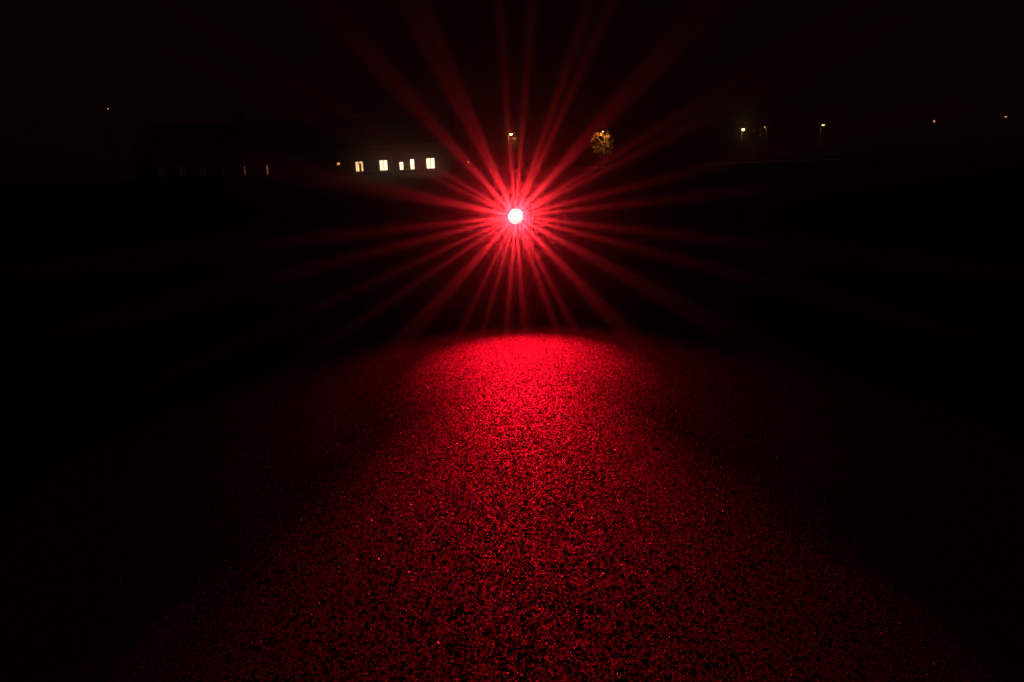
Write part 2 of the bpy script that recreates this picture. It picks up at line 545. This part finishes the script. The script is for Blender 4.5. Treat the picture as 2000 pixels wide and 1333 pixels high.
for sgn in (-1, 1):
    mid = BY + DEP / 2
    ye = mid + sgn * (DEP / 2 + ov); ze = zt - 3.0 * ov / (DEP / 2) + 0.01; zr = zt + 3.01
    vs = [loc((xx, yy, z + dz)) for dz in (0, rt) for xx in (bx0 - .3, bx1 + .3) for yy, z in ((ye, ze), (mid, zr))]
    rf.add(vs, [(0, 1, 3, 2), (4, 6, 7, 5), (0, 2, 6, 4), (0, 4, 5, 1), (2, 3, 7, 6), (1, 5, 7, 3)])
roof = rf.build('roof', M['roof'], bld)
for fx in (0.3, 0.72):
    ch = MB(); cx = bx0 + (bx1 - bx0) * fx
    ch.box(loc((cx, BY + DEP / 2, zt + 3.3)), (0.8, 0.6, 1.6)); ch.box(loc((cx, BY + DEP / 2, zt + 4.16)), (0.94, 0.74, 0.12))
    ch.build('chimney', M['render'], roof)

for (xa, xb, za, zz, kd) in rects:
    cx, cz, w, h = (xa + xb) / 2, (za + zz) / 2, xb - xa, zz - za
    win = MB(); t = 0.055; yf = BY + 0.16
    e = 0.003
    win.box(loc((xa + t / 2 + e, yf, cz)), (t, .07, h - 2 * e)); win.box(loc((xb - t / 2 - e, yf, cz)), (t, .07, h - 2 * e))
    win.box(loc((cx, yf, za + t / 2 + e)), (w - 2 * t - 2 * e, .07, t)); win.box(loc((cx, yf, zz - t / 2 - e)), (w - 2 * t - 2 * e, .07, t))
    if kd in ('bright2', 'warm', 'gap', 'gap2', 'gap3', 'faint'):
        win.box(loc((cx, yf, cz)), (.07, .062, h - 2 * t - 2 * e))
        zq = za + h * (0.27 if kd != 'warm' else 0.76)
        for sgn in (-1, 1):
            win.box(loc((cx + sgn * (w / 4), yf, zq)), (w / 2 - t - .05, .03, .028))
    elif kd == 'bright1':
        win.box(loc((cx, yf, za + h * 0.29)), (w - 2 * t - 2 * e, .04, .035))
    wo = win.build('window', M['frame'], bld)
    mat = {'bright1': 'lit_white', 'bright2': 'lit_white', 'warm': 'lit_warm', 'orange': 'lit_orange', 'gap': 'lit_dim',
           'gap2': 'lit_low', 'gap3': 'lit_faint', 'faint': 'lit_faint'}[kd]
    pn = MB(); pn.box(loc((cx, BY + 0.26, cz)), (w - .02, .02, h - .02))
    pane = pn.build('pane', M[mat], wo)
    sl = MB(); sl.box(loc((cx, BY - 0.03, za - 0.035)), (w + .16, .26, .064))
    sl.build('sill', M['render'], wo)
    if kd == 'warm':                           # sheet standing in for a dark object inside, right of the middle
        cu = MB()
        xm0, xm1 = xa + w * 0.50, xa + w * 0.72
        n = 10
        vs = []
        for i in range(n + 1):
            xx = xm0 + (xm1 - xm0) * i / n
            for z in (za + .03, za + h * .78):
                vs.append(loc((xx, BY + .226 + .012 * math.sin(i * 1.9), z)))
        cu.add(vs, [(2 * i, 2 * i + 2, 2 * i + 3, 2 * i + 1) for i in range(n)])
        cu.box(loc(((xm0 + xm1) / 2 - .07, BY + .226, za + h * .76)), ((xm1 - xm0) * 1.5, .03, h * .08))
        cu.build('dark_stand_in', M['plaster'], wo)
    if kd.startswith('gap') or kd == 'orange':
        bl = MB()
        if kd == 'orange':
            bl.box(loc((cx + w * .0, BY + .225, zz - h * .06)), (w * .9, .012, h * .12))
        else:
            bl.box(loc((cx + .10, BY + .225, cz)), (w - .24 if kd == 'gap' else w - .22, .012, h - .05))
        bl.build('blind', M['blind'], wo)
# rain pipe between the windows
px = at_y(771.5, 325, BY).x
dp = MB()
dp.tube([loc((px, BY - .09, zb + .02)), loc((px, BY - .09, zt - .1))], 0.06, 10)
for z in (zb + .8, zb + 2.2):
    dp.box(loc((px, BY - .03, z)), (.16, .05, .05))
dp.build('downpipe', M['galv'], bld)

# shrub of dead stems below the right hand window
sh_c = at_y(826, 334, BY - 1.6)
shrub = empty('low_shrub', (sh_c.x, BY - 1.6, 0.46))
tag(shrub, 'low straggly shrub on the bank under the rightmost bright window', 'shrub')
st = MB(); lf = MB()
for _ in range(46):
    a = random.uniform(0, 2 * math.pi); L_ = random.uniform(.2, .55); sp = random.uniform(.2, .9)
    p1 = Vector((math.cos(a) * sp * L_ * 1.6, math.sin(a) * sp * L_, L_ * .7))
    st.tube([(0, 0, -.05), p1 * .5 + Vector((0, 0, .08)), p1], [.012, .008, .004], 4, False)
    for _ in range(9):
        c = p1 * random.uniform(.5, 1.05) + Vector((random.gauss(0, .05), random.gauss(0, .05), random.gauss(0, .04)))
        s_ = random.uniform(.02, .05); u = Vector((random.gauss(0, 1), random.gauss(0, 1), random.gauss(0, 1))).normalized() * s_
        v = u.orthogonal()
        lf.add([c - u, c + v * .5, c + u, c - v * .5], [(0, 1, 2, 3)])
st.build('stems', M['bark'], shrub); lf.build('leaves', M['leaf'], shrub)

# ------------------------------------------------------------------ street lamps
SOD = (1.0, 0.42, 0.10)
lens_hot = emit('sodium_lens_hot', (1.0, 0.60, 0.24), 13)
lens_mid = emit('sodium_lens_mid', (1.0, 0.50, 0.20), 6)
lens_dim = emit('sodium_lens_dim', (1.0, 0.38, 0.17), 1.9)


def street_lamp(px_, py_, Y, label, side=1, arm=0.5, lens=lens_hot, hl=0.5, hh=0.16, power=400, drop=0.35, prad=0.07, light_dir=None, rx=0.0):
    head = at_y(px_, py_, Y)
    bx = head.x - side * arm
    o = empty('street_lamp', (bx, Y, 0))
    tag(o, label, 'street lamp', 'street lamps along the far road')
    hz = head.z
    p = MB()
    p.lathe([(prad * 1.5, 0), (prad * 1.5, 1.1), (prad, 1.2), (prad * .72, hz - drop), (prad * .6, hz - drop + .02)], 14)
    p.build('pole', M['pole'], o)
    a = MB()
    hx = side * arm
    a.tube([(0, 0, hz - drop), (0.02 * side, 0, hz - .12), (hx * .35, 0, hz + .04), (hx - side * hl * .3, 0, hz + 0.10)], [prad * .6, prad * .5, prad * .45, prad * .4], 10)
    a.build('arm', M['pole'], o)
    h = MB()
    n = 8
    pr_ = [(0.0, .35), (.15, .8), (.5, 1.0), (.85, .8), (1.0, .35)]
    vs, fs = [], []
    for (u, s_) in pr_:
        for k in range(n):
            w = math.pi * k / (n - 1)
            vs.append((hx + side * (u - .5) * hl * 1.15, math.cos(w) * .16 * s_, hz + 0.05 + math.sin(w) * hh * .6 * s_))
    for i in range(len(pr_) - 1):
        for k in range(n):
            k2 = (k + 1) % n
            fs.append((i * n + k, i * n + k2, (i + 1) * n + k2, (i + 1) * n + k))
    h.add(vs, fs, True)
    h.build('head', M['galv'], o)
    l = MB()
    vs, fs = [], []
    for (u, s_) in ((0.04, .25), (.2, .85), (.5, 1.0), (.8, .85), (.96, .25)):
        for k in range(n):
            w = math.pi * k / (n - 1)
            vs.append((hx + side * (u - .5) * hl, math.cos(w) * .13 * s_, hz + 0.045 - math.sin(w) * hh * s_))
    for i in range(4):
        for k in range(n):
            k2 = (k + 1) % n
            fs.append((i * n + k, i * n + k2, (i + 1) * n + k2, (i + 1) * n + k))
    l.add(vs, fs, True)
    l.build('lens', lens, o)
    if power:
        bpy.context.view_layer.update()
        light('lamp_light', 'SPOT', (head.x, Y - 0.05, hz - hh - .06), SOD, power * 0.07, 0.08, o, light_dir or (0, 0, -1), R(165 if not light_dir else 114), 0.4)
    return o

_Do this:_
Leave the pictures out and please restate exactly the lines running from the start of the material through the one with "ch.build('chimney', M['render'], roof)".

_Problem solution:_
Write part 2 of the bpy script that recreates this picture. It picks up at line 545. This part finishes the script. The script is for Blender 4.5. Treat the picture as 2000 pixels wide and 1333 pixels high.
for sgn in (-1, 1):
    mid = BY + DEP / 2
    ye = mid + sgn * (DEP / 2 + ov); ze = zt - 3.0 * ov / (DEP / 2) + 0.01; zr = zt + 3.01
    vs = [loc((xx, yy, z + dz)) for dz in (0, rt) for xx in (bx0 - .3, bx1 + .3) for yy, z in ((ye, ze), (mid, zr))]
    rf.add(vs, [(0, 1, 3, 2), (4, 6, 7, 5), (0, 2, 6, 4), (0, 4, 5, 1), (2, 3, 7, 6), (1, 5, 7, 3)])
roof = rf.build('roof', M['roof'], bld)
for fx in (0.3, 0.72):
    ch = MB(); cx = bx0 + (bx1 - bx0) * fx
    ch.box(loc((cx, BY + DEP / 2, zt + 3.3)), (0.8, 0.6, 1.6)); ch.box(loc((cx, BY + DEP / 2, zt + 4.16)), (0.94, 0.74, 0.12))
    ch.build('chimney', M['render'], roof)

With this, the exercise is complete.